Several months ago we began inviting a young married couple to our home on Wednesday nights before church. This was a time to get together, but also a chance to help provide a meal when we suspected their finances were low. This has grown into a larger event with several college students that serve the church and must be there early on Wednesday nights. This gives them a warm home-cooked meal while not making them spend their money. We have never requested that they bring anything because, though we get pleasure out of it, we look at this as a way to serve our church family.
Our guests usually arrive between 5:00 and 5:15 and have to be across the street at the church at 6:30. So there really is little time to socialize. It is more about meeting their needs and offering our friendship. In fact this past Wednesday David and I did not even get to sit down and eat until after everyone else had left. We also do not have enough kitchen chairs for nine people. On top of this we don't have a dishwasher, so everything must be hand washed by me.
I had recently gotten the feeling that when another adult member at church heard (not from us) about this he was upset. My suspicions were confirmed last night when we got a phone call in which we were berated for not inviting him.

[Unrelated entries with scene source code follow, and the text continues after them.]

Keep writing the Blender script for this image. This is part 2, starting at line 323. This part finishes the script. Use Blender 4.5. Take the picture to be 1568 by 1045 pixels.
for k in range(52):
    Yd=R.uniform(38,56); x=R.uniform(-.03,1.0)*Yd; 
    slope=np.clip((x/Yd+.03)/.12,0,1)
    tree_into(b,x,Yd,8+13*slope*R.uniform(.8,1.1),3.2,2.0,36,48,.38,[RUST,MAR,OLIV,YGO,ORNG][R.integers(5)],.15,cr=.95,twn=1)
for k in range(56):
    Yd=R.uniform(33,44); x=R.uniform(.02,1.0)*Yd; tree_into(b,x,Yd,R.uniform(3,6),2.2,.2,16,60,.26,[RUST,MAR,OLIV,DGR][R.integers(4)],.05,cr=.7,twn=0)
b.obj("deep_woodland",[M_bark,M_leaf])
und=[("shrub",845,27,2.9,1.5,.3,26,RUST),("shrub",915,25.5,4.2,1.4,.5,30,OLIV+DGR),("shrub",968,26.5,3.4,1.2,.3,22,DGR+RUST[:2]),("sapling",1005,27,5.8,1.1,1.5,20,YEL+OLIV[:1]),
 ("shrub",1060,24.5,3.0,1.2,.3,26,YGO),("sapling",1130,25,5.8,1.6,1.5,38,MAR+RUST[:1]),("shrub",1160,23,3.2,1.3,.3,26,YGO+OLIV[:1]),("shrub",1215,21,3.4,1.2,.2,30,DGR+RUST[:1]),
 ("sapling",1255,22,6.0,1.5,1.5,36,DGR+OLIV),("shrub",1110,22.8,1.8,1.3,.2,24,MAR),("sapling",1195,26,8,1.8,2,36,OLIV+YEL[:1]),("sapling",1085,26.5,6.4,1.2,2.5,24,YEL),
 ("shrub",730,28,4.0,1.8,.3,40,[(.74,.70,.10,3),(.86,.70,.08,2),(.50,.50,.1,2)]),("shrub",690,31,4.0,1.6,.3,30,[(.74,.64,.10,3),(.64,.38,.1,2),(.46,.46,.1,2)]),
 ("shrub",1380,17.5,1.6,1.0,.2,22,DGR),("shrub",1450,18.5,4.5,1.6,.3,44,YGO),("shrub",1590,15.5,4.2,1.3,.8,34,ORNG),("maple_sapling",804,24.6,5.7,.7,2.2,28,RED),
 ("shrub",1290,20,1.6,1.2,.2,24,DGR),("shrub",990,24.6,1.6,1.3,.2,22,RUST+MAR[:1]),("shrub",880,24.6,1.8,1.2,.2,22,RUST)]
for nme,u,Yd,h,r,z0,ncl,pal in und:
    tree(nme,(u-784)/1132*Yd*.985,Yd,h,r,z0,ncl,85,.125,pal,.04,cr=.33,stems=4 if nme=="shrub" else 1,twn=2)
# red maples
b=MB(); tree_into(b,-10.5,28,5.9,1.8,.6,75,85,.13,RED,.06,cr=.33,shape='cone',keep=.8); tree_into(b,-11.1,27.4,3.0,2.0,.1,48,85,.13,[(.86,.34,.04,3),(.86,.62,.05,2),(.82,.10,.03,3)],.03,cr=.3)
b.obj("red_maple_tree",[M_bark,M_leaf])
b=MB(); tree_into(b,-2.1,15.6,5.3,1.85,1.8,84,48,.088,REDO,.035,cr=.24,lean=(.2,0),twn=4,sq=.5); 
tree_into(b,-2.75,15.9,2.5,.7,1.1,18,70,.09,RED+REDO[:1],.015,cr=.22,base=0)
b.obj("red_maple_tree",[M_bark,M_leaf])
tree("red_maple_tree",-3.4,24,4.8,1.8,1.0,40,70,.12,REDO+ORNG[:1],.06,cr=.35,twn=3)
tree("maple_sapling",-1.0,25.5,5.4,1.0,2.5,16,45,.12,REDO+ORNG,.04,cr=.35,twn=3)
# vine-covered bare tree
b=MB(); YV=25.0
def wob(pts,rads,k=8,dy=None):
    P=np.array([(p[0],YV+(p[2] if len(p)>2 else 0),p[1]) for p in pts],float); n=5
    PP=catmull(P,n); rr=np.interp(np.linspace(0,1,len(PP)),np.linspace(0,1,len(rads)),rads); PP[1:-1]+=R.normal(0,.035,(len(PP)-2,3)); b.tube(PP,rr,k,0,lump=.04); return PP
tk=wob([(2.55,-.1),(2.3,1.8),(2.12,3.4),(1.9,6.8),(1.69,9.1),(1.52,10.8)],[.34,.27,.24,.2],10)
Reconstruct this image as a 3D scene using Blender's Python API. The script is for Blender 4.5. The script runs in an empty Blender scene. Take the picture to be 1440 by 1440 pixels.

We explained that we have only invited young people who have very little money and that many of them may crave a home atmosphere. The caller could not understand why he was not invited to the "party."
It's probably a good thing I was not the one who answered the phone. My answer would have been along the lines of "it's time for you to grow up."
Instead of assuming the worst in others by thinking we were purposely excluding him, it would be better to think the best of others. Instead of letting this fester for the months that we have been opening our home, why hadn't he just asked us why he wasn't invited. As Christians we need to be looking for ways to meet other's needs and not for ways that others can meet our wants.
I am hoping this is only one person's attitude so that we don't have to eventually discontinue this because too many feel that they have a right to be included.
4 comments:
What a curious man. He feels slighted because he does not get invited to your weekly "parties". He must feel that he is a very good friend of yours and needs to be included in all of your doings.
Needing to explain to him that it is a ministry and not a party -- yes, Rich did a better job than I would have, too.
Maybe if you challenged other church members to join you in this ministry he'll have a better understanding of what you are doing.
Now, for the lack of chairs -- that is a problem many of us would have BUT doing dishes by HAND -- that elevates you to super saint status in my eyes.
Rita
Though the man is a friend I would not say a good friend. We have never been invited to his home for dinner or anything else. He has dropped by many times and I usually do offer him refreshments, which I do with other guests.
We have never really talked about what we are doing because we don't want it to be about us.
I actually bought a couple of stools that can be stashed in the porch and used on these nights. Luckily the students prefer grocery store bottled water and some meals we use plastic plates. So I am not as saintly as I could be! But we use lots of oversize cooking pans.
Rita, this week it's BBQ ribs, baked beans, homemade biscuits and corn on the cob so you are welcome to come on over.
I loved this post. What a wonderful idea. This person does need to grow up. I wonder if he has considered doing something similar? If he would he would not feel the need to be included. Bless you. You have inspired me. Kathi
You will not believe this but our uninvited guest showed up last night. He then proceeded to tell me he doesn't like ribs and began to dig into the dessert before anyone else began to eat. He took over the conversation then left.
I was so angry that this morning I contacted him and asked him not to dominate the conversation with his ministry. He told us the same info three to four times about his ministry and when others tried to veer the conversation into another direction he would return back to his.
He told me then next time he would ask the others to step out to talk about his ministry. I told him no he wouldn't he could wait until they arrived at church!
I have a feeling that next week will not go well and we will have to tell him he will not be allowed back. Not much fun.
I am trying to be as nice to this man but he is not making it easy.
Rita, the ribs were actually on sale last week- Smithfield prok ribs at $1.88 a pound. I made homefries, corn on the cob, cornbread muffins and the Bush's beans were on sale at $1.60 a can. I made caramel brownies for dessert.